Their poor little British team can't possibly be as innocent as they claim. The FIA has always been accused of Ferrari-favoritism, but expelling McLaren for an entire season (and possibly next year) is a massive step. Vodafone McLaren Mercedes is one of the biggest teams in the sport, and, with other sponsors like Johnnie Walker and Hugo Boss, generates some of the biggest revenue to the sport. For the FIA to look past all that and disqualify McLaren means there is serious evidence of foul play, and a precedent must be set.

Several former drivers are whining about the public nature of the investigations, and how Formula One should wash its dirty laundry in its own paddock. Agreed that there has been much espionage over the years, but spying and sabotage of this magnitude is unheard of. If even half the reports of evidence found by the FIA are confirmed, this is a scandal of enormous, motorsport-shaking proportions.

Whichever way the verdict would have gone, it would have been appealed by one of the two biggest teams in motorsport. If the decision had indeed exonerated McLaren, they and the press would have a mega time decrying Ferrari's 'sensational, desperate' attempts at justice.

Currently, Ferrari's jubilant at having been vindicated, at being handed the Constructor's Championship, and the sadistically comforting thought that even if a McLaren driver wins this year, his victory will be undeniably tarnished by the scandal. Obviously, McLaren now thinks the story isn't over, team principal Ron Dennis saying they will wait for FIA's reasoning before slapping an appeal. But imagine those lawyers sitting in a dugout, ready to strike.

And while appreciating that this is indeed a ballsy step by the FIA, to strike down today's top team, in the post-Michael Schumacher era, there is a distinct lack of clarity.

Why, for example, are the drivers free to race? If McLaren and its drivers have been declared guilty of acquiring and using illegal information -- the drivers evidently privy to said information through their season, then they should be held equally guilty. The Daily Mail reports an email from De la Rosa to Alonso saying: "I have learned how Ferrari exploit the Bridgestone tyres and how the braking system works on the Ferrari. Coughlan has told us. He got it from Stepney." Ahem.

The FIA's reason for this is clear, and they seem reluctant and helpless. 'Due to the exceptional circumstances in which the FIA gave the team's drivers an immunity in return for providing evidence, there is no penalty in regard to drivers' points,' the FIA statement said, explaining the verdict.

Which is understandable in a way, and while it seems Lewis Hamilton or Fernando Alonso -- currently on the grid's most reliable car, leading the Ferrari drivers by at least 15 points with time running out -- are poised to pick up the Driver's Trophy, it looks like this will be purely on paper.

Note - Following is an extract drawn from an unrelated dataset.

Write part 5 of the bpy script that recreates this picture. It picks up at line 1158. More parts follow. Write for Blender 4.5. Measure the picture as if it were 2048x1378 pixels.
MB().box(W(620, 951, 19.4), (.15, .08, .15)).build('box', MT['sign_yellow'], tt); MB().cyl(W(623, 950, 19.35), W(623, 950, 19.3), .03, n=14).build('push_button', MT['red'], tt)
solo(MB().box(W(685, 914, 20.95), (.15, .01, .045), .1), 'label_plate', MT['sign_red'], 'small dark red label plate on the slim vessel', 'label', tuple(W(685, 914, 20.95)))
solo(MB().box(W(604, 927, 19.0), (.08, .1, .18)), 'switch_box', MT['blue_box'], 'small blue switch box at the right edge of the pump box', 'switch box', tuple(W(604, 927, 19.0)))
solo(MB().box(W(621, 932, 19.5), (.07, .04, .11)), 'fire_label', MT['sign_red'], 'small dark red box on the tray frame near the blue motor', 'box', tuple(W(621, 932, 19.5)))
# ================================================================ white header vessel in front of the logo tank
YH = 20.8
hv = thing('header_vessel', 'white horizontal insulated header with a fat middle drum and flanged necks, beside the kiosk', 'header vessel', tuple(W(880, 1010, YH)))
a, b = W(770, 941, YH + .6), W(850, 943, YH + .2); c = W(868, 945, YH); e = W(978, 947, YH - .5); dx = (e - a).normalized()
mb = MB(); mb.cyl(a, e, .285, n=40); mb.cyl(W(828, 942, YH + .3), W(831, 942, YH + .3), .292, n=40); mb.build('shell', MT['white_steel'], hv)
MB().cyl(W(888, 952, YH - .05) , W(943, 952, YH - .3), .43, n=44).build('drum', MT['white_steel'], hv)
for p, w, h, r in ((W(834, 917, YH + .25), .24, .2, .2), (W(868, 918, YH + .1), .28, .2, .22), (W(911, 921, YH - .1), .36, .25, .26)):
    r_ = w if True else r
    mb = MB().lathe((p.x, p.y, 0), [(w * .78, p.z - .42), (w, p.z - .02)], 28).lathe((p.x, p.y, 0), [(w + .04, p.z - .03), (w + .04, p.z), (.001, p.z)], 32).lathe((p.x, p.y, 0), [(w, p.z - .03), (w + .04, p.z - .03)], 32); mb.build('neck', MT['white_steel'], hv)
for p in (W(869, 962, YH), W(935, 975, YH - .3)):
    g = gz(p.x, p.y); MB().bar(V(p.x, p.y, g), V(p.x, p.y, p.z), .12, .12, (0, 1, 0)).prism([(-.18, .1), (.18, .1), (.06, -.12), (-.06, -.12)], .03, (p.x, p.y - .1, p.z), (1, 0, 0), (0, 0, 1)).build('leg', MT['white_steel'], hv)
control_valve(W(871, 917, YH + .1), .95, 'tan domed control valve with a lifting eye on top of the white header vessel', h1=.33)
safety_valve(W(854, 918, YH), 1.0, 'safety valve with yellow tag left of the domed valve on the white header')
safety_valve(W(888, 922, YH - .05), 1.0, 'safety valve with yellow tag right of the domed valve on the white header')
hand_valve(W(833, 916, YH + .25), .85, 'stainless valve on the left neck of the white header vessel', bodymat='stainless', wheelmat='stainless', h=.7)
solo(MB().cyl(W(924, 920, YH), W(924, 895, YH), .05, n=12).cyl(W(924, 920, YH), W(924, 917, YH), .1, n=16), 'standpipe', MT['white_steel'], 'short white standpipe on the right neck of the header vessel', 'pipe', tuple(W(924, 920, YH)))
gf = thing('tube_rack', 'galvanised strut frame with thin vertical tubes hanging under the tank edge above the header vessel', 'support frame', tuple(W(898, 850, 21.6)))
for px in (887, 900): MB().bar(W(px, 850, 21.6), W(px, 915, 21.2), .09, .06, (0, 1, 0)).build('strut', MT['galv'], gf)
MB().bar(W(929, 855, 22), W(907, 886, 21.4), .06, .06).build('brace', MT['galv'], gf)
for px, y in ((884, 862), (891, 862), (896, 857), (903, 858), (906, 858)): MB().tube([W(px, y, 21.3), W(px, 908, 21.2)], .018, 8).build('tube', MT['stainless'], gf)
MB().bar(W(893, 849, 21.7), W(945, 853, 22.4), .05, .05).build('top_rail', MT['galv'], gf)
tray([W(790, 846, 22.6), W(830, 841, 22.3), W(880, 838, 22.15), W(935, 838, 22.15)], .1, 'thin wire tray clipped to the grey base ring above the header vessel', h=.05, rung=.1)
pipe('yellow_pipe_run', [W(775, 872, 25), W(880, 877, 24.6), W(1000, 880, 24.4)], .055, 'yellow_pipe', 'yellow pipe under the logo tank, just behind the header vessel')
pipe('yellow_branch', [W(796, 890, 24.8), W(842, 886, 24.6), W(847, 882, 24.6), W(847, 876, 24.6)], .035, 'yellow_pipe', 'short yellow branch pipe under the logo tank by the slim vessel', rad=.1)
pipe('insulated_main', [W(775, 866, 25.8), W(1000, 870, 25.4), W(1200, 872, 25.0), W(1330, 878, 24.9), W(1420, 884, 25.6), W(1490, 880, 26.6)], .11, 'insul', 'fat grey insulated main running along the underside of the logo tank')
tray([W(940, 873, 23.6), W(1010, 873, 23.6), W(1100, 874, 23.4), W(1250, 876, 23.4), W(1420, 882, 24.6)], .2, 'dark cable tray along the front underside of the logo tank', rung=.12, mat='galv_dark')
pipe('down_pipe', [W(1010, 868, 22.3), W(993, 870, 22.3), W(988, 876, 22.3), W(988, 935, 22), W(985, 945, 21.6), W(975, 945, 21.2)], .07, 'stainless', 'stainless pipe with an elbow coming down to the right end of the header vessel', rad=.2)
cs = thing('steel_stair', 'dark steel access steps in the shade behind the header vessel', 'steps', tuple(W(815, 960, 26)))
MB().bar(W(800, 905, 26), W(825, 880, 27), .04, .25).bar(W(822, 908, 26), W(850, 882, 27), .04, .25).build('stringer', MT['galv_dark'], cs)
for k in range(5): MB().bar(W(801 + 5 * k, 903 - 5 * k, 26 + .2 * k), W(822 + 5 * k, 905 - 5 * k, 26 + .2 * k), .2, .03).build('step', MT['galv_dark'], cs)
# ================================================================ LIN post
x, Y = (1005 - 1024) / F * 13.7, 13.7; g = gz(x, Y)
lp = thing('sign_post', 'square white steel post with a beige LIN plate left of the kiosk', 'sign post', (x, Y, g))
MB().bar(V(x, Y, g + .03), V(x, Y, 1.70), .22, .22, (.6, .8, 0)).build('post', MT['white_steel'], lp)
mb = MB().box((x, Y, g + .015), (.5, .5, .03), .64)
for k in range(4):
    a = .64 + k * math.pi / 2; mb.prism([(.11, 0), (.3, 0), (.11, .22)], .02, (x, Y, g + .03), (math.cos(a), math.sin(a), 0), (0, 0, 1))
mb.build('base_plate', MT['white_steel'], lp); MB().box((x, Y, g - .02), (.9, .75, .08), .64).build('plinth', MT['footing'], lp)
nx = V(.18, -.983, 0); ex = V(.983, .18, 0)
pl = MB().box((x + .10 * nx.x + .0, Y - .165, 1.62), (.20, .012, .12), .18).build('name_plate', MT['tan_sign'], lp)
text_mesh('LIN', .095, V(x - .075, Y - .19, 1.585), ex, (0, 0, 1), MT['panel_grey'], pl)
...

No matter how much we have raved about Lewis Hamilton, that mega natural talent, what could be his debut World Championship will always be clouded by the fact that his team cheated to help him win it.

Even more tragic for him and that perennially disliked two-time World Champion who could lift his third crown, their next few race wins and points finishes are really going to rankle:

Thanks to the McLaren ban, even if their drivers score points in the next few races, no one from the team will be allowed to take a place on the podium. So a McLaren one-two could conceivably mean Felipe Massa standing alone on step three of the podium, next to two unclaimed bottles of champagne.

Not quite the dream way to win the Drivers Championship.